Due to the long-standing lack of understanding the role of wind waves on wind stress at moderate to high wind speeds, a high-frequency turbulence observation system is used in this study to obtain air-sea momentum flux data under pure wind wave conditions based on the tower-based marine meteorological observation platform in the southern Bohai Sea. Moreover, the modulation of wind waves on wind stress under wind speeds greater than 10 m s(-1) is analyzed. The results indicated that the wind wave states caused by winds from the northwest and northeast are different under the influence of cold air, resulting in different wind stresses and drag coefficients.

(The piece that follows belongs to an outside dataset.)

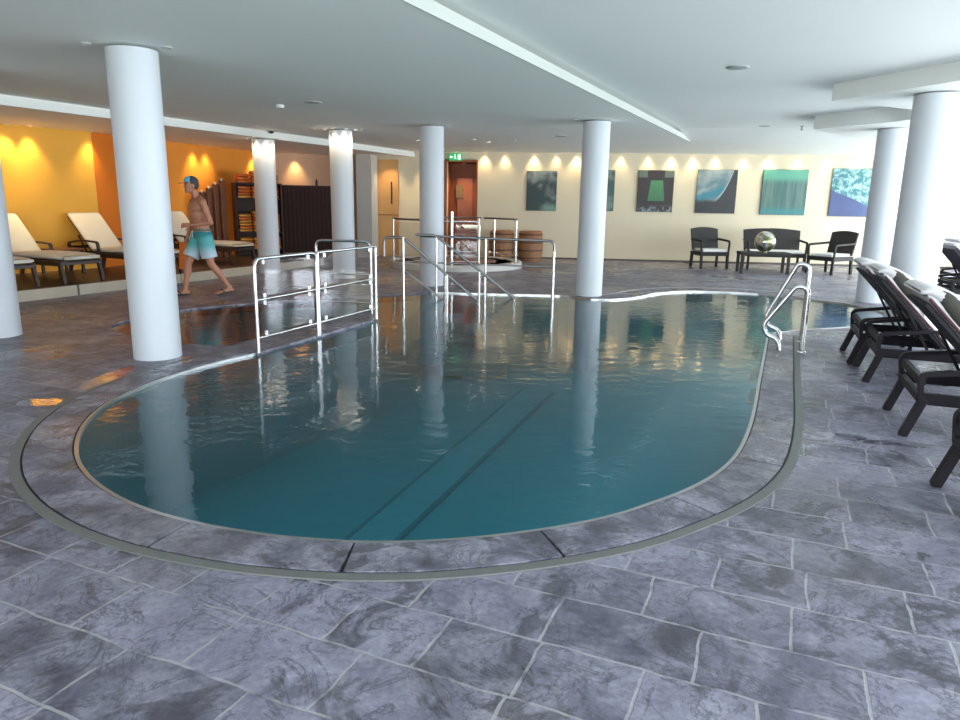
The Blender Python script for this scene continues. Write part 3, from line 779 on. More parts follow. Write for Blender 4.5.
# ---------------------------------------------------------------- paintings
def painting_mat(kind):
    m, nt, b, out = new_mat('painting_%s' % kind)
    tc = N(nt, 'ShaderNodeTexCoord'); sp = N(nt, 'ShaderNodeSeparateXYZ'); lk(nt, tc.outputs['Generated'], sp.inputs[0])
    u, v = sp.outputs[0], sp.outputs[2]
    G = tc.outputs['Generated']
    nz = noise_n(nt, G, 2.6, 5, 0.55, 0.5); nf = noise_n(nt, G, 9.0, 5, 0.65, 1.0)
    A = lambda a, c: math_n(nt, 'ADD', a, c)
    Mu = lambda a, c: math_n(nt, 'MULTIPLY', a, c)
    if kind == 'storm':
        col = mixc(nt, sstep(nt, nz, 0.35, 0.65), (0.035, 0.055, 0.055), (0.30, 0.33, 0.31))
        dgl = A(A(v, Mu(u, 0.55)), Mu(nz, 0.5))
        col = mixc(nt, sstep(nt, dgl, 1.15, 0.95), col, (0.02, 0.045, 0.045))
        col = mixc(nt, Mu(sstep(nt, A(v, Mu(nf, 0.3)), 0.42, 0.22), sstep(nt, u, 0.35, 0.7)), col, (0.16, 0.27, 0.22))
    elif kind == 'narrow':
        col = mixc(nt, sstep(nt, nz, 0.4, 0.6), (0.05, 0.10, 0.09), (0.18, 0.25, 0.21))
    elif kind == 'gate':
        col = mixc(nt, nf, (0.02, 0.018, 0.02), (0.05, 0.035, 0.03))
        half = A(0.17, Mu(math_n(nt, 'SUBTRACT', 0.75, v), 0.14))
        inx = math_n(nt, 'LESS_THAN', math_n(nt, 'ABSOLUTE', math_n(nt, 'SUBTRACT', u, 0.53)), half)
        iny = Mu(math_n(nt, 'LESS_THAN', v, 0.76), math_n(nt, 'GREATER_THAN', v, 0.26))
        col = mixc(nt, Mu(inx, iny), col, mixc(nt, v, (0.03, 0.12, 0.05), (0.10, 0.32, 0.14)))
        low = sstep(nt, A(v, Mu(nf, 0.25)), 0.32, 0.22)
        col = mixc(nt, Mu(low, sstep(nt, nf, 0.45, 0.62)), col, (0.20, 0.26, 0.28))
        top = Mu(math_n(nt, 'GREATER_THAN', v, 0.83), math_n(nt, 'GREATER_THAN', math_n(nt, 'ABSOLUTE', math_n(nt, 'SUBTRACT', u, 0.5)), 0.24))
        col = mixc(nt, Mu(top, 0.8), col, (0.15, 0.20, 0.15))
    elif kind == 'wave':
        col = mixc(nt, sstep(nt, nz, 0.35, 0.65), (0.10, 0.20, 0.22), (0.33, 0.38, 0.37))
        tq = math_n(nt, 'ABSOLUTE', math_n(nt, 'SUBTRACT', A(v, Mu(nz, 0.2)), A(0.42, Mu(u, 0.28))))
        col = mixc(nt, Mu(sstep(nt, tq, 0.16, 0.04), 0.85), col, (0.02, 0.20, 0.27))
        edge = math_n(nt, 'SUBTRACT', v, A(0.12, math_n(nt, 'MULTIPLY', math_n(nt, 'POWER', u, 3.2), 1.15)))
        dark = sstep(nt, edge, 0.10, 0.0)
        lowd = sstep(nt, A(v, Mu(nf, 0.12)), 0.42, 0.30)
        col = mixc(nt, math_n(nt, 'MAXIMUM', dark, lowd), col, (0.025, 0.025, 0.032))
        col = mixc(nt, Mu(sstep(nt, math_n(nt, 'ABSOLUTE', math_n(nt, 'SUBTRACT', edge, 0.06)), 0.04, 0.01), sstep(nt, u, 0.45, 0.6)), col, (0.42, 0.45, 0.44))
    elif kind == 'bands':
        st = N(nt, 'ShaderNodeMapping'); st.inputs['Scale'].default_value = (9, 1, 0.6); lk(nt, G, st.inputs[0])
        ns = noise_n(nt, st.outputs[0], 1.6, 3, 0.5)
        col = mixc(nt, sstep(nt, ns, 0.35, 0.65), (0.03, 0.11, 0.10), (0.09, 0.17, 0.14))
        col = mixc(nt, sstep(nt, v, 0.68, 0.85), col, (0.09, 0.32, 0.23))
        col = mixc(nt, Mu(sstep(nt, v, 0.22, 0.05), 0.8), col, (0.02, 0.20, 0.22))
    else:
        col = mixc(nt, sstep(nt, nf, 0.42, 0.6), (0.03, 0.16, 0.19), (0.30, 0.50, 0.48))
        dg = math_n(nt, 'SUBTRACT', A(v, Mu(nz, 0.08)), math_n(nt, 'SUBTRACT', 0.58, Mu(u, 0.48)))
        col = mixc(nt, sstep(nt, dg, 0.03, 0.0), col, mixc(nt, nz, (0.015, 0.03, 0.10), (0.06, 0.09, 0.26)))
    lk(nt, col, b.inputs['Base Color']); b.inputs['Roughness'].default_value = 0.45
    return m
fd = (fw1 - fw0).normalized(); fa = math.atan2(fd.y, fd.x)
def on_wall(s, off=0.0):
    p = fw0 + fd * s + Vector((fd.y, -fd.x)) * off
    return p
def painting(kind, x0, x1, z0, z1, label):
    s0_ = (x0 - fw0.x) / fd.x; s1_ = (x1 - fw0.x) / fd.x
    p = on_wall((s0_ + s1_) / 2, 0.0); wd = s1_ - s0_
    t = thing('canvas_painting', label, 'painting', (p.x, p.y, z0), fa, 'paintings on the cream back wall')
    MB().box((0, -0.025, (z1 - z0) / 2), (wd, 0.035, z1 - z0)).build('stretcher', mat('canvas_edge', (0.08, 0.09, 0.09), 0.6), t, 0.003)
    MB().box((0, -0.0445, (z1 - z0) / 2), (wd - 0.012, 0.004, z1 - z0 - 0.012)).build('canvas', painting_mat(kind), t)
painting('storm', 1.13, 1.89, 1.23, 2.22, 'painting of dark stormy grey-green waves, above the barrels')
painting('narrow', 2.52, 3.33, 1.25, 2.26, 'grey-green painting mostly hidden behind the middle column')
painting('gate', 3.90, 4.78, 1.25, 2.27, 'dark brown painting with a glowing green rectangle in the middle')
painting('wave', 5.34, 6.30, 1.24, 2.30, 'blue-grey painting of a curling wave over a dark base, above the left armchair')
painting('bands', 6.90, 7.96, 1.23, 2.32, 'green painting with soft vertical bands, above the bench')
painting('foam', 8.52, 9.85, 1.22, 2.36, 'painting of turquoise foam over a deep blue diagonal, at the right column')

# ---------------------------------------------------------------- wicker seating group
def chair_parts(t, wd, dp=0.58, tall=0.93):
    hw = wd / 2
    # seat frame and cushion; local -y is the front
    MB().box((0, 0, 0.34), (wd, dp, 0.09)).build('seat_frame', M['wicker'], t, 0.012)
    MB().box((0, -0.01, 0.415), (wd - 0.13, dp - 0.06, 0.06)).build('seat_cushion', M['white_cush'], t, 0.02)
    b = MB(); nn = 10
    for k in range(nn):
        xa = -hw + 0.03 + (wd - 0.06) * k / nn; xb = -hw + 0.03 + (wd - 0.06) * (k + 1) / nn
        def tz(x): return tall - 0.05 * (x / hw) ** 2
        def q(x, z, o): return (x * (1 + 0.08 * (z - 0.4)), dp / 2 - 0.05 + (z - 0.4) * 0.26 + o, z)
        vs = [q(xa, 0.40, 0), q(xb, 0.40, 0), q(xb, tz(xb), 0), q(xa, tz(xa), 0), q(xa, 0.40, 0.045), q(xb, 0.40, 0.045), q(xb, tz(xb), 0.045), q(xa, tz(xa), 0.045)]
        b.add(vs, [(0, 1, 2, 3), (5, 4, 7, 6), (3, 2, 6, 7), (1, 0, 4, 5)] + ([(0, 3, 7, 4)] if k == 0 else []) + ([(2, 1, 5, 6)] if k == nn - 1 else []))
    b.build('backrest', M['wicker'], t)
    for sx in (-1, 1):
        MB().tube(fillet([(sx * (hw - 0.02), -dp / 2 + 0.03, 0.36), (sx * (hw - 0.01), -dp / 2 + 0.02, 0.63), (sx * (hw - 0.02), dp / 2 + 0.02, 0.66)], 0.06), 0.026, 8).build('armrest', M['wicker'], t)
        for sy in (-1, 1):
            MB().bar((sx * (hw - 0.035), sy * (dp / 2 - 0.035), 0.33), (sx * (hw - 0.03), sy * (dp / 2 - 0.01), 0), 0.055, 0.055).build('leg', M['wicker'], t, 0.006)
t = thing('wicker_armchair', 'dark wicker armchair with white cushion facing the pool, below the wave painting', 'armchair', (5.34, 16.72, 0), R(8), 'wicker seats by the back wall')
chair_parts(t, 0.70)
t = thing('wicker_armchair', 'dark wicker armchair turned sideways, between the bench and the right columns', 'armchair', (7.68, 15.72, 0), R(-60), 'wicker seats by the back wall')
chair_parts(t, 0.66, 0.70)
t = thing('wicker_bench', 'dark wicker two-seat bench with white cushion behind the low table', 'bench', (6.80, 16.62, 0), R(-8), 'wicker seats by the back wall')
chair_parts(t, 1.30)
t = thing('coffee_table', 'low dark wicker table carrying the glass ball', 'table', (6.16, 15.60, 0), R(-8))
MB().box((0, 0, 0.43), (1.04, 0.50, 0.06)).build('table_top', M['wicker'], t, 0.01)
for sx in (-1, 1):
    for sy in (-1, 1):
        MB().box((sx * 0.48, sy * 0.21, 0.205), (0.06, 0.06, 0.41)).build('leg', M['wicker'], t, 0.006)
# glass ball flecked with gold
m, nt, bs, out = new_mat('flecked_glass_ball')
tc = N(nt, 'ShaderNodeTexCoord'); vo = N(nt, 'ShaderNodeTexVoronoi'); vo.inputs['Scale'].default_value = 9; lk(nt, tc.outputs['Object'], vo.inputs[0])
nz = noise_n(nt, tc.outputs['Object'], 7, 4)
lk(nt, mixc(nt, sstep(nt, nz, 0.42, 0.58), (0.75, 0.75, 0.72), (0.22, 0.22, 0.10)), bs.inputs['Base Color'])
bs.inputs['Metallic'].default_value = 0.85; bs.inputs['Roughness'].default_value = 0.12
bp = N(nt, 'ShaderNodeBump'); bp.inputs['Strength'].default_value = 0.25; bp.inputs['Distance'].default_value = 0.02; lk(nt, vo.outputs[0], bp.inputs['Height']); lk(nt, bp.outputs[0], bs.inputs['Normal'])
b = MB(); b.ball((0, 0, 0.222), 0.222, 32, 20); b.lathe([(0.08, 0.0), (0.08, 0.015), (0.05, 0.03)], 20)
o = b.build('glass_ball', m); o.location = (6.16, 15.58, 0.461)
set_props(o, 'shiny gold-flecked glass ball resting on the low wicker table', 'ornament')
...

The wind stress increases with an increasing wind speed, reaching its maximum value when the northwest wind is nearly 20 m s(-1), while the extreme value of the drag coefficient is basically the same when the northwest wind speed is the maximum and the northeast wind wave significant wave height is the maximum. The drag coefficient increases with an increasing wind speed within the range of 10-15 m s(-1), reaching saturation at 15 m s(-1). The critical wind speed is smaller than other observed results. Further analysis showed that wind-induced turbulent stress deviates from the observed values, and the degree of deviation depends on the wind speed and wave state, with a greater deviation caused by strong winds and waves. The wave-induced stress can correct the negative deviation between wind-induced turbulent stress and the observed value, and the drag coefficient calculated based on the modified wind stress tends to be close to the observed value overall.